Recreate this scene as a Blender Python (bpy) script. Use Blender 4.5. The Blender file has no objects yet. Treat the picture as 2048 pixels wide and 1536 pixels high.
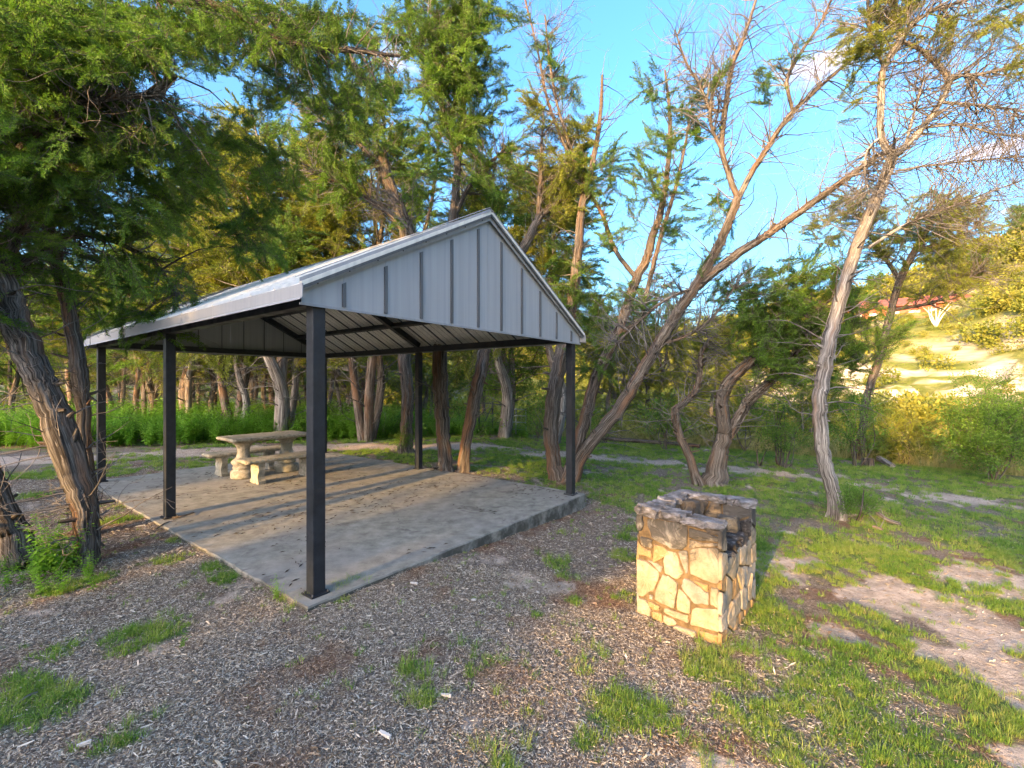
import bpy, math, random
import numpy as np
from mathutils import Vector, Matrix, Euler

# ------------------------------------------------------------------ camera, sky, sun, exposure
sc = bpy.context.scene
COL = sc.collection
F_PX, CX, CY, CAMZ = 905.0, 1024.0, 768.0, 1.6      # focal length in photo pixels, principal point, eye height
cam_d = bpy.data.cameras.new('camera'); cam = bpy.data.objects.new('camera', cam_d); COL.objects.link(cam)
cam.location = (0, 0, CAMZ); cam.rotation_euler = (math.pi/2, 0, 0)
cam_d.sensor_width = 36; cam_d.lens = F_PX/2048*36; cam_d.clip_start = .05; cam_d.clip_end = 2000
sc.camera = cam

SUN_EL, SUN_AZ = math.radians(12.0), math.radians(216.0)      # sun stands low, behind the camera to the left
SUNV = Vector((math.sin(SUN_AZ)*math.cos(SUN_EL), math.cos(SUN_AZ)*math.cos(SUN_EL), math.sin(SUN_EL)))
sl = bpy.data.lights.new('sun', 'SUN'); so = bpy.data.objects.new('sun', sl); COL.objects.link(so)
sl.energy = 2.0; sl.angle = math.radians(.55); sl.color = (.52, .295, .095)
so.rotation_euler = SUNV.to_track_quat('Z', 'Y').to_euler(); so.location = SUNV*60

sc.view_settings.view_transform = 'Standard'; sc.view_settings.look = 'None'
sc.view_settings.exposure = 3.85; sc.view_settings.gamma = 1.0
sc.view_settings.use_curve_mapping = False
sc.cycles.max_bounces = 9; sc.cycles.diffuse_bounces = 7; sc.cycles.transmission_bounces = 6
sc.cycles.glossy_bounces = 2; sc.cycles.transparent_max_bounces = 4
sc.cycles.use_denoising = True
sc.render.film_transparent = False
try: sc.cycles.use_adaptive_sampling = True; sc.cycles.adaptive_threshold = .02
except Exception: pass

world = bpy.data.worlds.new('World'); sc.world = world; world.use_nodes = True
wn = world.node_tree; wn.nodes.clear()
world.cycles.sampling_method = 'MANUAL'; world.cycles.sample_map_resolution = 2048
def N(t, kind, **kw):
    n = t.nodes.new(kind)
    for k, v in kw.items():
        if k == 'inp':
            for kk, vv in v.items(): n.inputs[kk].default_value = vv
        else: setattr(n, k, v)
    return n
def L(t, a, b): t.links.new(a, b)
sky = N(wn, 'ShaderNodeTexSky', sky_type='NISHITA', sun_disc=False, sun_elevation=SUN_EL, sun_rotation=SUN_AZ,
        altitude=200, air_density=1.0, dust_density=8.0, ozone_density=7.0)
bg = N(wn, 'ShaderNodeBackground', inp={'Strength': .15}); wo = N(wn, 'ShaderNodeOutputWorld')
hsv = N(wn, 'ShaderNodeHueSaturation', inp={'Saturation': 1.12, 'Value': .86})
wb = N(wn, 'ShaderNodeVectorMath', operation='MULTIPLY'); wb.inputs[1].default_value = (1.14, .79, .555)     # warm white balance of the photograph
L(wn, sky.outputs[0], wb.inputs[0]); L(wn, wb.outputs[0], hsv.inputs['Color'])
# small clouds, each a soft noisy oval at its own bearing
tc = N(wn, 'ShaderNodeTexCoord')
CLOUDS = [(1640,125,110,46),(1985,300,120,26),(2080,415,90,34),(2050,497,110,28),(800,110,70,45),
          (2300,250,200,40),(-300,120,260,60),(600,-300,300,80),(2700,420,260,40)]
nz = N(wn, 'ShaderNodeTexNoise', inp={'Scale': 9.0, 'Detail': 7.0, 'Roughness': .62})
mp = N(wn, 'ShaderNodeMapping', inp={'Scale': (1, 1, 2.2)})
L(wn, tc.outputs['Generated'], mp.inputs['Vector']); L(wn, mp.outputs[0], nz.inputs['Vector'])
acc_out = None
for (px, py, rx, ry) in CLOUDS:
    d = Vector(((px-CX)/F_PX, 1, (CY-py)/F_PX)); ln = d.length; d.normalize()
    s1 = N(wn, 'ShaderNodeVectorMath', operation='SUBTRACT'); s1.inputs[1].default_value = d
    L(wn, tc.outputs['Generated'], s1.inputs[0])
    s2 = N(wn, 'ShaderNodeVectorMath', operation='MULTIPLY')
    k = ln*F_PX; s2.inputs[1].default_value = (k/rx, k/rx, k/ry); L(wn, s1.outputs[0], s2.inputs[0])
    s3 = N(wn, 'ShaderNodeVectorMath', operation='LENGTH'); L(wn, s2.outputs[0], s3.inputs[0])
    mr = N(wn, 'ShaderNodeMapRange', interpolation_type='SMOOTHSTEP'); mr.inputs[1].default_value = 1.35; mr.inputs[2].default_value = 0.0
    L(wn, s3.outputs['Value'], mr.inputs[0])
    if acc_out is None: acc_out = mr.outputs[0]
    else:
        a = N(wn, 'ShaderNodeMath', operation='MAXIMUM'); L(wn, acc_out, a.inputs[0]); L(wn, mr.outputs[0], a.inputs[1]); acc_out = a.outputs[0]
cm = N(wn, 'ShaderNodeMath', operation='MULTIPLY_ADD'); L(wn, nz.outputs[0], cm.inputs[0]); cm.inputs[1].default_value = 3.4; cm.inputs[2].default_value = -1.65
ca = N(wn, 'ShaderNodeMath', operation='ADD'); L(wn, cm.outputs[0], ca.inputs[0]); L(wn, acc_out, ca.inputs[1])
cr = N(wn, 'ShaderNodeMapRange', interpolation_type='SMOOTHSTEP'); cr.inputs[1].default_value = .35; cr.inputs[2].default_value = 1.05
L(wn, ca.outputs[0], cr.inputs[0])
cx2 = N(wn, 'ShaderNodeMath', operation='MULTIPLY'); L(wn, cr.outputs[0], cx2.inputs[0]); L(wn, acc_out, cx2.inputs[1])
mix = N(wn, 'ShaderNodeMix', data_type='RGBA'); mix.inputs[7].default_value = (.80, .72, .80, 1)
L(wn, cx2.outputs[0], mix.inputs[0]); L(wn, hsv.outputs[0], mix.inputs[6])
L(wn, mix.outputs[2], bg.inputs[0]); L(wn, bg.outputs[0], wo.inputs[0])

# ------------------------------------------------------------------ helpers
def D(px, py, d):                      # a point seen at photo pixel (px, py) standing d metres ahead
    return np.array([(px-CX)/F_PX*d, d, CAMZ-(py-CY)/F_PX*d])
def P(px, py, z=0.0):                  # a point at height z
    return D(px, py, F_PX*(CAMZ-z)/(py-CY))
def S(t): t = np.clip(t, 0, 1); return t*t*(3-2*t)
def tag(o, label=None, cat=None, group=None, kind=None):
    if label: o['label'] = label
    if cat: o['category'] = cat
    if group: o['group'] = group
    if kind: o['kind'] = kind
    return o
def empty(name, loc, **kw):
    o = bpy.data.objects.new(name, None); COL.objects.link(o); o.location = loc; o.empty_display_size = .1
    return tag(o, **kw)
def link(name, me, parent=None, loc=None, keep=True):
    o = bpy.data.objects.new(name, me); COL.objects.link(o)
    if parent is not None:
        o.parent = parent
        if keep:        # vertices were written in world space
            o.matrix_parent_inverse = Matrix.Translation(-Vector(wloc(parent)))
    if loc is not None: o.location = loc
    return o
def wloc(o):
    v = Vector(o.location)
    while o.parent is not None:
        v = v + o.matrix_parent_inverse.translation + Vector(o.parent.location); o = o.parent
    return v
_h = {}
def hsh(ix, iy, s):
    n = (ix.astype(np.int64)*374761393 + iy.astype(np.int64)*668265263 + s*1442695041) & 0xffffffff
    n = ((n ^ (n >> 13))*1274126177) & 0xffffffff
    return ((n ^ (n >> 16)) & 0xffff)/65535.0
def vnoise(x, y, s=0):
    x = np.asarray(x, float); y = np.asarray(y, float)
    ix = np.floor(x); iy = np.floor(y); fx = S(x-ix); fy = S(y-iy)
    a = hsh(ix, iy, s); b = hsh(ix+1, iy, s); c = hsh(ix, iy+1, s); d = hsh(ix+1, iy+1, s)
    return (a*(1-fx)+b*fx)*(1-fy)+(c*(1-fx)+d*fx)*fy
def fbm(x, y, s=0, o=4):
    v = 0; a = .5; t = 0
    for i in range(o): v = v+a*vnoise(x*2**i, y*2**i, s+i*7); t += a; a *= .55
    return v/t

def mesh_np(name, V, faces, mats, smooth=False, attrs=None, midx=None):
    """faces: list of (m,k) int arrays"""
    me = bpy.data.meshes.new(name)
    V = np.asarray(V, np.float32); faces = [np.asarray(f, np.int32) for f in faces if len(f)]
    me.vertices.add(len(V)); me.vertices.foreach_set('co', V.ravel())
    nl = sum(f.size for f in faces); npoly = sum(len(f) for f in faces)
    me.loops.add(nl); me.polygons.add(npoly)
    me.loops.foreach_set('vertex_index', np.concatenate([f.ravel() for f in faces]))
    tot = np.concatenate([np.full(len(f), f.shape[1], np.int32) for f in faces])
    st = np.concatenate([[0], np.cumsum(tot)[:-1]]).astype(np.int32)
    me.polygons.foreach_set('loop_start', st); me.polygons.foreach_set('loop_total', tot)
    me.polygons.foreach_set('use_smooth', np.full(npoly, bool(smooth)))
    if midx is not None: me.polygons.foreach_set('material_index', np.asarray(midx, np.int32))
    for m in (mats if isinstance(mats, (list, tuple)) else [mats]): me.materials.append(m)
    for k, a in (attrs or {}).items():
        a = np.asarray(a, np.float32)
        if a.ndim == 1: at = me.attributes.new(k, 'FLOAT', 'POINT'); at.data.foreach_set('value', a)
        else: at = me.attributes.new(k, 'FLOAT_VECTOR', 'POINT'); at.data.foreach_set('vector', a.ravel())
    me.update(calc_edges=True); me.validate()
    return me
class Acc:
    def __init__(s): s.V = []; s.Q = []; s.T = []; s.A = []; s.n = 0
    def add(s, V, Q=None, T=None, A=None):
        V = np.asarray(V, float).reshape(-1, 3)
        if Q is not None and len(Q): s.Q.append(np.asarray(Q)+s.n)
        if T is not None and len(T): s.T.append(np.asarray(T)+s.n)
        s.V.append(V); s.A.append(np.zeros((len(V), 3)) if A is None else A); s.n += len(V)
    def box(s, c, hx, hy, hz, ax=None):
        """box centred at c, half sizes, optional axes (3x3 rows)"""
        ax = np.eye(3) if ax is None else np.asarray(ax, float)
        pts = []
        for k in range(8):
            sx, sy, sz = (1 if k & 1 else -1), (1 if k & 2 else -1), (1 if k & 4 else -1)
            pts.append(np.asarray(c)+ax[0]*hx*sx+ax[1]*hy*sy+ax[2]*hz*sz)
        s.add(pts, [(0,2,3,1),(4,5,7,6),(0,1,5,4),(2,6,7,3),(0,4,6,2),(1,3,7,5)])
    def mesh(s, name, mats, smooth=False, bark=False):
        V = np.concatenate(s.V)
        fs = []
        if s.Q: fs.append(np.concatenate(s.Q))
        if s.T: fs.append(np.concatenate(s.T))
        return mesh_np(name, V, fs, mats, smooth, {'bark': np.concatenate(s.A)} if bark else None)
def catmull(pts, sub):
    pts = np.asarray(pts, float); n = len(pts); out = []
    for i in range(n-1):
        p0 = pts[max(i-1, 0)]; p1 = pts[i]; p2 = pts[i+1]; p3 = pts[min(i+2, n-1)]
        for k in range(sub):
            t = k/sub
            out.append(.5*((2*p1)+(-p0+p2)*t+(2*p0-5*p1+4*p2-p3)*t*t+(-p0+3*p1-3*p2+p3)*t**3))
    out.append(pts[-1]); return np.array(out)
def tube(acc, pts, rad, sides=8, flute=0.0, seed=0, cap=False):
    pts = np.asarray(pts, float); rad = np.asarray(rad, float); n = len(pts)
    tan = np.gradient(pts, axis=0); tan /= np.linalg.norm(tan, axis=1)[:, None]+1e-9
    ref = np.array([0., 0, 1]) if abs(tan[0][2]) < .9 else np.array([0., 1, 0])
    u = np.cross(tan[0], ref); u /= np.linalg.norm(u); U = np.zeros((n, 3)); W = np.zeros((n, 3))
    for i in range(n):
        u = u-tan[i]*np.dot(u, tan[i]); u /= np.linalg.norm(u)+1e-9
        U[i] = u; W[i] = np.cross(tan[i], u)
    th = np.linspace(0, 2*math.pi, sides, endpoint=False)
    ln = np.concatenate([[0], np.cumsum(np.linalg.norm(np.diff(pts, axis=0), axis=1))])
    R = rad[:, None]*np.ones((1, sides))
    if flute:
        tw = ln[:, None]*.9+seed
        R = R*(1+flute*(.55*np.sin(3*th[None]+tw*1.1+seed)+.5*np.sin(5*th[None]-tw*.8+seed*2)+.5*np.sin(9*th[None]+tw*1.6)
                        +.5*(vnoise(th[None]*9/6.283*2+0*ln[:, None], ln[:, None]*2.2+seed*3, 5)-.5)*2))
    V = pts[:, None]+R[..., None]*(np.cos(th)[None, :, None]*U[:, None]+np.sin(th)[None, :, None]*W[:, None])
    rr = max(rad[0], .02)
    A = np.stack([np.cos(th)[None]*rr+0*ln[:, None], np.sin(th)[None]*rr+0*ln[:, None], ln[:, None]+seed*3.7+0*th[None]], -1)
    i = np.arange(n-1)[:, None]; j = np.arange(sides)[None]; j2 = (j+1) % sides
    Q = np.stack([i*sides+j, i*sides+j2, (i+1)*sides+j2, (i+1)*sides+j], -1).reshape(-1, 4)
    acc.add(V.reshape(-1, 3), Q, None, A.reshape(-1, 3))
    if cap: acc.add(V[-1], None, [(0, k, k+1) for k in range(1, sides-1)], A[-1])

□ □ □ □

## The request:
Restate, line by line and word for word, everything from the top of the material through the line that contains "so.rotation_euler = SUNV.to_track_quat('Z', 'Y').to_euler();". Leave pictures out.

## Correct answer:
Recreate this scene as a Blender Python (bpy) script. Use Blender 4.5. The Blender file has no objects yet. Treat the picture as 2048 pixels wide and 1536 pixels high.
import bpy, math, random
import numpy as np
from mathutils import Vector, Matrix, Euler

# ------------------------------------------------------------------ camera, sky, sun, exposure
sc = bpy.context.scene
COL = sc.collection
F_PX, CX, CY, CAMZ = 905.0, 1024.0, 768.0, 1.6      # focal length in photo pixels, principal point, eye height
cam_d = bpy.data.cameras.new('camera'); cam = bpy.data.objects.new('camera', cam_d); COL.objects.link(cam)
cam.location = (0, 0, CAMZ); cam.rotation_euler = (math.pi/2, 0, 0)
cam_d.sensor_width = 36; cam_d.lens = F_PX/2048*36; cam_d.clip_start = .05; cam_d.clip_end = 2000
sc.camera = cam

SUN_EL, SUN_AZ = math.radians(12.0), math.radians(216.0)      # sun stands low, behind the camera to the left
SUNV = Vector((math.sin(SUN_AZ)*math.cos(SUN_EL), math.cos(SUN_AZ)*math.cos(SUN_EL), math.sin(SUN_EL)))
sl = bpy.data.lights.new('sun', 'SUN'); so = bpy.data.objects.new('sun', sl); COL.objects.link(so)
sl.energy = 2.0; sl.angle = math.radians(.55); sl.color = (.52, .295, .095)
so.rotation_euler = SUNV.to_track_quat('Z', 'Y').to_euler(); so.location = SUNV*60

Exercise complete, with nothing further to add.